Short exercise: Give back exactly the lines from the beginning of the listing below to the line holding "o = soft_bag('pink_bag', 'bright", both ends included; the pictures stay out.

Data excerpt:
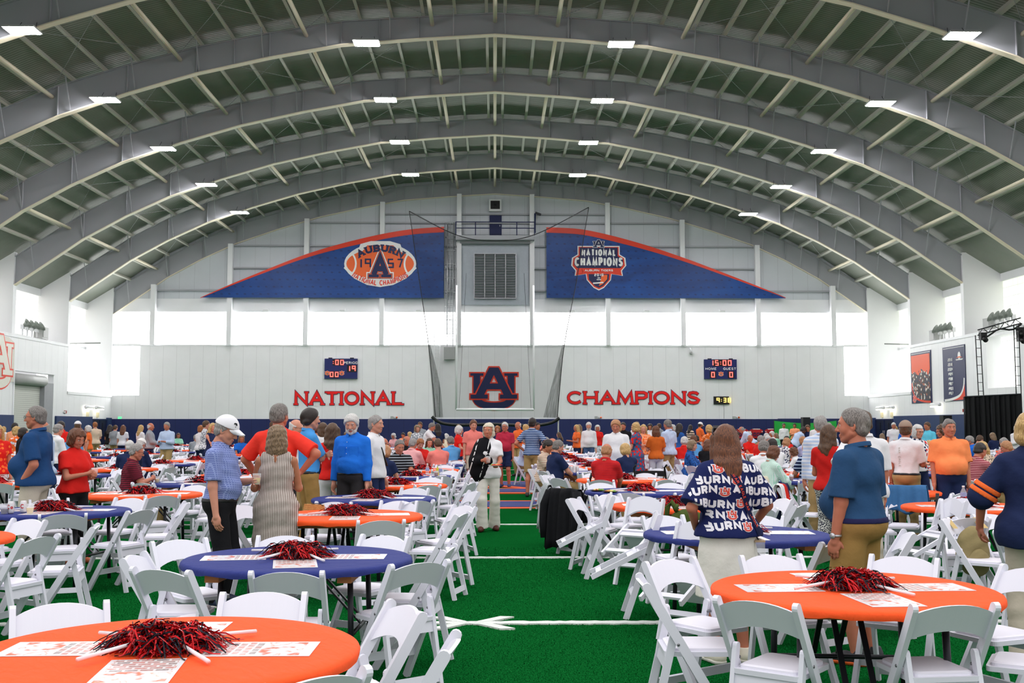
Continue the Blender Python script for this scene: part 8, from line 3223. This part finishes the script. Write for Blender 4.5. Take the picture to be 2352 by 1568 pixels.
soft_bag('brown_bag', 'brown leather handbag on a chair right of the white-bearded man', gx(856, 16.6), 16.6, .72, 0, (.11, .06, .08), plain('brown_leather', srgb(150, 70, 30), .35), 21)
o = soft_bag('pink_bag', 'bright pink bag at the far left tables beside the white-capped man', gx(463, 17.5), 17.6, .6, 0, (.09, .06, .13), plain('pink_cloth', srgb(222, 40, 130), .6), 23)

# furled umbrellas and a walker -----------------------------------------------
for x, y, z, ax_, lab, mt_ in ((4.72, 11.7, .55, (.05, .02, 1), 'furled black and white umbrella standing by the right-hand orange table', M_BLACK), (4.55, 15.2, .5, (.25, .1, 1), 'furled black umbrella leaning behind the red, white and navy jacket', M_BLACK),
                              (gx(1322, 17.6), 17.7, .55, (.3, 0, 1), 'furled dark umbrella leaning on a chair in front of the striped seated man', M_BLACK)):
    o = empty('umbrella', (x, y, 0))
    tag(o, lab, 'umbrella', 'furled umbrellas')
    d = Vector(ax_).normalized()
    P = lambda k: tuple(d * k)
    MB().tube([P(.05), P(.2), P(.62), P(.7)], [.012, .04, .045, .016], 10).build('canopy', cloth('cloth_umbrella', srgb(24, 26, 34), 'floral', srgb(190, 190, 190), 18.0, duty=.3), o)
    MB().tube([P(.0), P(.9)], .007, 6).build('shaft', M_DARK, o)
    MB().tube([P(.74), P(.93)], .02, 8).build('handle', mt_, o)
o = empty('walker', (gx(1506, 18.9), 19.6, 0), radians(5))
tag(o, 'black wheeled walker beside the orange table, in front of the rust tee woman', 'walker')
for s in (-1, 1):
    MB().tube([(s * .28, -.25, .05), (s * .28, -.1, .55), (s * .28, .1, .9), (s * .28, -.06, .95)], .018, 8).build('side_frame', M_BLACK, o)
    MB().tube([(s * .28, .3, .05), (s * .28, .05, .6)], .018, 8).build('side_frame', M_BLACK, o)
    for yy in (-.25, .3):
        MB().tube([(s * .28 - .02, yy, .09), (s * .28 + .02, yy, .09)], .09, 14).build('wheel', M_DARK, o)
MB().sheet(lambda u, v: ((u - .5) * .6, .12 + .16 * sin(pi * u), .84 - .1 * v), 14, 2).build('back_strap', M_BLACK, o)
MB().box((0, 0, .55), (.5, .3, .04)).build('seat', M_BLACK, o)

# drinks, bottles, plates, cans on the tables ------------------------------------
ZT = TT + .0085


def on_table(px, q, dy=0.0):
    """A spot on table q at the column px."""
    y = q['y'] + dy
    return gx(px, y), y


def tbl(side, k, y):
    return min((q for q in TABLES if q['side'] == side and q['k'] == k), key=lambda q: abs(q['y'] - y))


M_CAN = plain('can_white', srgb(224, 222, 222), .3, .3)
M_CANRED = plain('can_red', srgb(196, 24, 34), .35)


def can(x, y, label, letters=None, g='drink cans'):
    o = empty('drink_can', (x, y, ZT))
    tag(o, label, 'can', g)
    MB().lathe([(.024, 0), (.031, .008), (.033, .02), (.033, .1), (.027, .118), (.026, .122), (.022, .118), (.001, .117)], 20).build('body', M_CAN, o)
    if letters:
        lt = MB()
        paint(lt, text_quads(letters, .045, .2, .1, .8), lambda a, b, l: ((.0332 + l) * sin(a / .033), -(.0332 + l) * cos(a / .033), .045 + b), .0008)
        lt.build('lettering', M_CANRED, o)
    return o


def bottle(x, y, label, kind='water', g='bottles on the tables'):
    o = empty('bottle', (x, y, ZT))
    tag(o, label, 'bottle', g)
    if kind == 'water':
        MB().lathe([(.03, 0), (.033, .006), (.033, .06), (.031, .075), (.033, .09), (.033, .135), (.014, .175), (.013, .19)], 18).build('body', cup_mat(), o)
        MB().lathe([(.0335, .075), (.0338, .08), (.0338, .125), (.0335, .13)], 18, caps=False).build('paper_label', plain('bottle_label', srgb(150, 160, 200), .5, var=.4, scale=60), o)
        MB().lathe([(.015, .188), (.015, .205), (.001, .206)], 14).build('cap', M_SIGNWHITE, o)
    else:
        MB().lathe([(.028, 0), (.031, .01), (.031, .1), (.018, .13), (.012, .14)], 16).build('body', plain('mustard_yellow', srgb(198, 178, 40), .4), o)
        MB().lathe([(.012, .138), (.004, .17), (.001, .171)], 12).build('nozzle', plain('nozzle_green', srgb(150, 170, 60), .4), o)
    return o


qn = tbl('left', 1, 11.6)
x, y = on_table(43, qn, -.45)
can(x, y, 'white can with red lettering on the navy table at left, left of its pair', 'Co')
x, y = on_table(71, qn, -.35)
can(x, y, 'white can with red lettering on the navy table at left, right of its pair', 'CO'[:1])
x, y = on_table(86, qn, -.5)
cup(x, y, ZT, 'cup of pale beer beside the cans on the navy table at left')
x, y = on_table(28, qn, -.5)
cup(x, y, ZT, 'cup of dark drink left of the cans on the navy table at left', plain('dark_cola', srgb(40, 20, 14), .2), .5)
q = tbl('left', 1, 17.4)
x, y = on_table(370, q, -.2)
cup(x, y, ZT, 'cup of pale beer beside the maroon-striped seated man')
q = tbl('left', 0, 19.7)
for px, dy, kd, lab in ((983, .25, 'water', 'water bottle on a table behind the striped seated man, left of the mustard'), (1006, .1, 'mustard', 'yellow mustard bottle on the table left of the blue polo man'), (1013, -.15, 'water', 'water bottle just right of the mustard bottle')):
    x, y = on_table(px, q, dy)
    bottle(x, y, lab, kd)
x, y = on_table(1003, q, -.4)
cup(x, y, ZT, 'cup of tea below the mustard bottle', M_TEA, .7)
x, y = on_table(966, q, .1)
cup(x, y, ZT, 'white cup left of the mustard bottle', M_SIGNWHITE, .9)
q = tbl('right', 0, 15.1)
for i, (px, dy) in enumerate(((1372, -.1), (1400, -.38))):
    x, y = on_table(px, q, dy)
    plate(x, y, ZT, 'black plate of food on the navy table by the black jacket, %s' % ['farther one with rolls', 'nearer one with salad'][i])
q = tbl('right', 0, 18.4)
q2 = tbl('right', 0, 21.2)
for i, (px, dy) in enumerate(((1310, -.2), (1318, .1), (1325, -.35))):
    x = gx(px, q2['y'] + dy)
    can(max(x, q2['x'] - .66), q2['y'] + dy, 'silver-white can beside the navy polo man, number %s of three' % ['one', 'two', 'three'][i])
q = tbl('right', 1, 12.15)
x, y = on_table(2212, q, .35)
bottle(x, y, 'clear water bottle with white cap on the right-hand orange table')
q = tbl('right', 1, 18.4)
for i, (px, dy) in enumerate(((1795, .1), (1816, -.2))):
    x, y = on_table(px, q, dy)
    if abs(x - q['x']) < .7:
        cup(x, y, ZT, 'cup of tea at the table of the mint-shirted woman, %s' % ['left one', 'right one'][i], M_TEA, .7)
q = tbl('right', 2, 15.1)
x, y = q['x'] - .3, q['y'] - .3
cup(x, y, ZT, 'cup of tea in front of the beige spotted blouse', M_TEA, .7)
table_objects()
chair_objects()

Final result:
Continue the Blender Python script for this scene: part 8, from line 3223. This part finishes the script. Write for Blender 4.5. Take the picture to be 2352 by 1568 pixels.
soft_bag('brown_bag', 'brown leather handbag on a chair right of the white-bearded man', gx(856, 16.6), 16.6, .72, 0, (.11, .06, .08), plain('brown_leather', srgb(150, 70, 30), .35), 21)
o = soft_bag('pink_bag', 'bright pink bag at the far left tables beside the white-capped man', gx(463, 17.5), 17.6, .6, 0, (.09, .06, .13), plain('pink_cloth', srgb(222, 40, 130), .6), 23)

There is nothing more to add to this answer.